Anyway, I find your argument intuitive, but it doesn't seem to align with the data we have.

uniq7 2 hours ago | parent [-]

In which of those countries is it possible for a man to work an ordinary job, buy a house, settle down with a wife and support two or three children?

jaredklewis an hour ago | parent | next [-]

I mean that I know of first hand, just the US and Japan. "Possible" being a low bar that just means that I've seen it at least once.

I don't think data with all of those factors (household income, number of earners per household, gender of the earners, home ownership, and number of children) exists for any country. Do you have data like that for 1960s America or is your argument based on extrapolations from watching Leave it to Beaver?

But if we abstract your hypothesis slightly to: fertility is lower now than in 1960 because people are less financially secure now than they were in 1960, I don't think the data we have supports this.

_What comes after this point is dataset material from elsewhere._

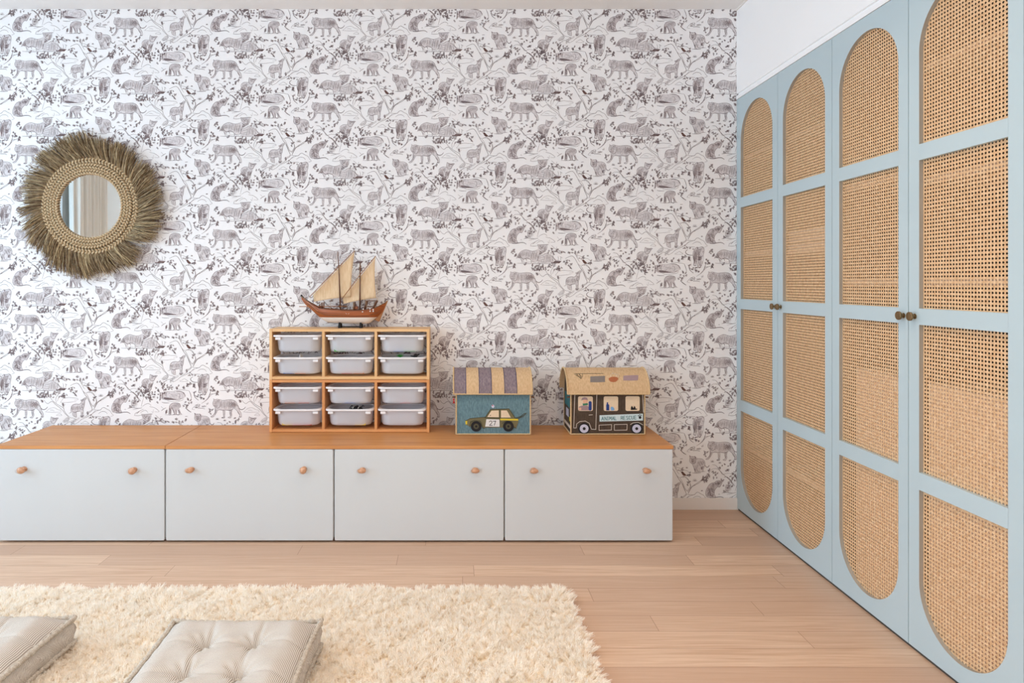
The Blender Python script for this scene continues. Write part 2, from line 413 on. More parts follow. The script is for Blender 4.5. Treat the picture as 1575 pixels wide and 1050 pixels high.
# 2 standing tiger looking up
B.fill((765,180),(830,150),(885,135),(860,190),(850,300),(820,400),(815,500),(770,520),(780,440),(770,410),(690,410),(690,530),(640,520),(610,480),(600,420),(575,430),(575,370),(585,310),(620,275),(680,260),(740,265),(780,230))
B.l((762,180),(800,190),(826,150),(868,130),(888,148),(858,188),(850,230),(838,300),(822,350),(824,400),(816,480),(832,500),(772,520),(765,500),(780,470),(770,410), w=.7)
B.l((790,200),(775,240),(740,265),(680,260),(620,275),(585,310),(572,370),(575,430),(535,447), w=.9)
B.l((600,410),(650,428),(700,412),(762,402), w=1.2); B.l((600,430),(612,490),(640,520), w=.6); B.l((690,530),(680,480),(672,420), w=.6); B.l((640,440),(650,520),(690,535), w=.5)
B.hatch([(585,300),(740,270),(780,320),(770,400),(600,415),(578,370)], 1.55, .85, w=.45); B.hatch([(780,240),(850,240),(825,340),(800,400),(775,300)], .5, .8, w=.75); B.hatch([(770,175),(880,140),(850,200),(800,215)], .3, .8, w=.6)
B.hatch([(760,490),(850,490),(820,530),(765,530)], .1, .7, w=.7); B.hatch([(780,420),(815,420),(812,490),(785,490)], .1, 1.0)
# 3 tree
B.l((30,180),(60,225),(110,255),(150,225),(200,210),(260,270),(340,330),(400,380),(440,440),(500,500),(545,560), w=.75)
B.l((110,112),(160,130),(190,180),(240,222),(300,270),(370,310),(425,345),(436,392),(480,460),(552,532),(620,545),(690,580), w=.75)
B.l((280,240),(268,160),(300,90),(345,45), w=.6); B.l((300,205),(330,130),(385,92), w=.6); B.l((425,345),(430,300),(460,270), w=.5)
B.l((640,672),(720,630),(790,570),(900,520),(990,470),(1050,420),(1181,372), w=.7); B.l((770,540),(870,510),(935,438),(992,400),(1000,352),(960,250),(922,160),(862,80),(825,0), w=.8)
B.l((850,20),(905,85),(945,170),(985,262),(1035,312),(1082,242),(1092,190),(1060,110),(1020,60),(950,20),(890,40), w=.75)
B.l((1040,362),(1090,270),(1125,220),(1190,188), w=.7); B.l((900,120),(955,250),(1000,350), w=.5)
B.l((480,650),(540,620),(600,640),(650,670), w=.6); B.l((400,740),(450,680),(520,640), w=.5); B.l((410,610),(480,545),(530,540),(520,600),(440,630),(410,610), w=.6)
B.hatch([(420,600),(500,540),(535,560),(510,620),(440,640)], .6, .8, w=.4); B.hatch([(560,600),(640,560),(690,600),(640,670),(570,690)], .7, .7, w=.5); B.hatch([(640,560),(760,520),(760,580),(690,600)], .4, 1.0)
# hill / cloud right of the tree and clouds
E.l((0,430),(60,388),(100,375),(180,385),(250,380),(280,345),(320,330),(350,345),(390,370),(440,395),(482,460),(512,490),(455,512), w=.7)
E.l((208,455),(260,420),(312,410),(360,425),(392,462), w=.65); E.l((110,515),(200,512),(270,516), w=.6); E.l((20,500),(60,480),(110,430),(150,400), w=.5)
E.l((120,352),(160,282),(200,212),(290,170),(360,130),(420,80), w=.7); E.l((100,300),(160,235),(166,180),(140,100),(100,40),(60,10), w=.6)
for (pts) in [((60,420),(110,380),(150,350),(210,335),(260,345),(310,375),(370,390),(372,425)), ((60,420),(200,428),(372,425)), ((280,490),(310,465),(350,455),(385,480),(380,495),(280,492)), ((360,225),(400,180),(420,150),(520,128),(600,135),(690,145),(720,172),(640,185)), ((360,228),(480,230),(600,218),(680,212)), ((770,655),(820,630),(860,605),(900,625),(940,655),(850,662),(775,660)), ((150,385),(200,385),(240,400))]:
    B.l(*pts, w=.5)
# 4 tiger walking towards us
E.fill((300,520),(250,560),(225,620),(225,720),(240,800),(235,885),(285,890),(290,800),(322,915),(352,930),(385,890),(400,780),(430,680),(445,600),(440,530),(400,510)); E.fill((250,580),(330,560),(360,640),(400,740),(350,800),(300,760),(240,800),(228,700), mi=5)
E.l((300,515),(250,560),(225,620),(222,720),(240,800),(233,882),(290,890), w=.8); E.l((290,800),(300,860),(322,915),(352,930),(385,890),(400,860),(412,800), w=.9)
E.l((300,512),(330,525),(400,508),(440,530),(446,600),(430,680),(432,740),(412,850), w=.6); E.l((300,512),(310,540),(330,525), w=1.2); E.l((400,510),(430,540), w=1)
E.t((212,680),(130,672),(80,640),(74,600),(112,568))
E.hatch([(250,570),(310,550),(300,700),(310,800),(290,880),(240,870),(228,700)], 1.5, .7, w=.65); E.hatch([(310,550),(400,540),(380,640),(330,700),(300,700)], 1.1, .85, w=.55); E.hatch([(300,700),(400,700),(400,790),(320,790)], .4, .8, w=.9)
E.l((330,620),(350,650),(340,700),(370,740),(405,735), w=.9); E.l((330,790),(345,860),(340,900), w=.7); E.l((385,800),(372,880),(395,895), w=1.1)
E.l((232,885),(262,892),(290,888), w=1.0); E.l((318,915),(350,935),(388,918), w=1.0); E.l((300,545),(345,560),(400,550), w=.6); E.l((360,600),(352,625),(372,632), w=.8); E.l((415,590),(425,612),(405,622), w=.8); E.l((372,690),(395,705),(420,690), w=.8); E.l((350,800),(352,900), w=.5); E.l((250,600),(262,700),(255,820), w=.7)
# 5 pair of tigers
C.fill((490,810),(520,750),(560,690),(620,650),(680,635),(740,645),(810,660),(870,650),(930,630),(920,540),(1110,530),(1100,620),(1040,690),(960,730),(930,830),(850,880),(790,900),(780,830),(640,820),(610,900),(570,800))
C.l((925,630),(870,652),(810,662),(740,645),(680,633),(620,650),(560,690),(520,750),(490,812), w=.65)
C.l((500,790),(560,780),(600,800),(640,822),(700,800),(780,832),(792,900), w=1.0); C.l((570,800),(600,850),(612,900), w=.7); C.l((640,830),(640,890),(700,885),(780,880), w=.5); C.l((660,820),(690,820),(700,860), w=.9)
C.l((800,860),(850,882),(900,870),(922,830),(950,742), w=.6); C.l((915,530),(975,535),(1110,528),(1140,528), w=1.0); C.l((920,535),(950,590),(990,640),(1040,660),(1090,640),(1108,590),(1110,535), w=.7)
C.hatch([(940,545),(1100,540),(1090,640),(1040,660),(960,610)], 2.2, .9, w=.55); C.hatch([(940,620),(1000,650),(1090,660),(1060,710),(950,740)], .5, .7, w=1.0)
C.hatch([(540,720),(620,660),(740,650),(870,660),(930,650),(930,820),(850,860),(780,820),(600,790)], 1.75, .85, w=.45); C.hatch([(500,760),(560,700),(600,800),(560,820)], 1.0, .8, w=.7)
C.l((510,905),(600,908),(760,912),(900,908),(1181,912),(1300,912), w=.75)
D.fill((0,840),(20,760),(100,740),(170,700),(250,740),(330,810),(480,860),(440,900),(0,905)); 
D.l((5,845),(20,765),(100,742),(180,700),(250,742),(330,812),(362,842), w=.6); D.l((30,800),(110,780),(140,775), w=.5); D.l((30,830),(120,830), w=.5); D.l((-30,850),(60,862),(140,880), w=.5)
for a, b_ in [((170,740),(158,895)), ((210,735),(222,885)), ((240,750),(262,880)), ((255,725),(372,850)), ((300,740),(320,800)), ((410,760),(422,850)), ((450,770),(500,800)), ((460,850),(470,780)), ((190,720),(185,890)), ((235,780),(240,890)), ((290,800),(300,880)), ((140,760),(120,890))]:
    D.l(a, ((a[0]+b_[0])/2+6, (a[1]+b_[1])/2), b_, w=.6)
D.fill((290,905),(360,855),(480,865),(500,850),(440,905), mi=4); D.hatch([(290,905),(360,850),(480,865),(440,905)], .4, .6, w=.8)
D.hatch([(220,700),(280,640),(420,630),(520,690),(480,730),(380,690),(300,740)], .5, .8, w=.6); D.leaves(360,680,150,40,16,40,.45)
D.l((280,545),(330,590),(370,630), w=.5); D.l((370,630),(390,570), w=.5)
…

amy_petrik 2 hours ago | parent | prev [-]

It's a simple catch-22

- women don't want to leave the workforce because one salary cannot support a family

- yet women remaining in the workforce, since single-salary is infeasible, thusly doubling supply of workers, lowering salaries, which itself makes it infeasible to single-income a family

Not to pick on women, as a feminist if you ask me, all modern men should have to be houseboys to serve their feminine masters. It does suck but it is necessary to benefit the modern women who did not suffer, in so by causing modern men to suffer -- to make amends for the suffering of all women in the perpetuity of history at the hands of all historical men, neither of which are alive today.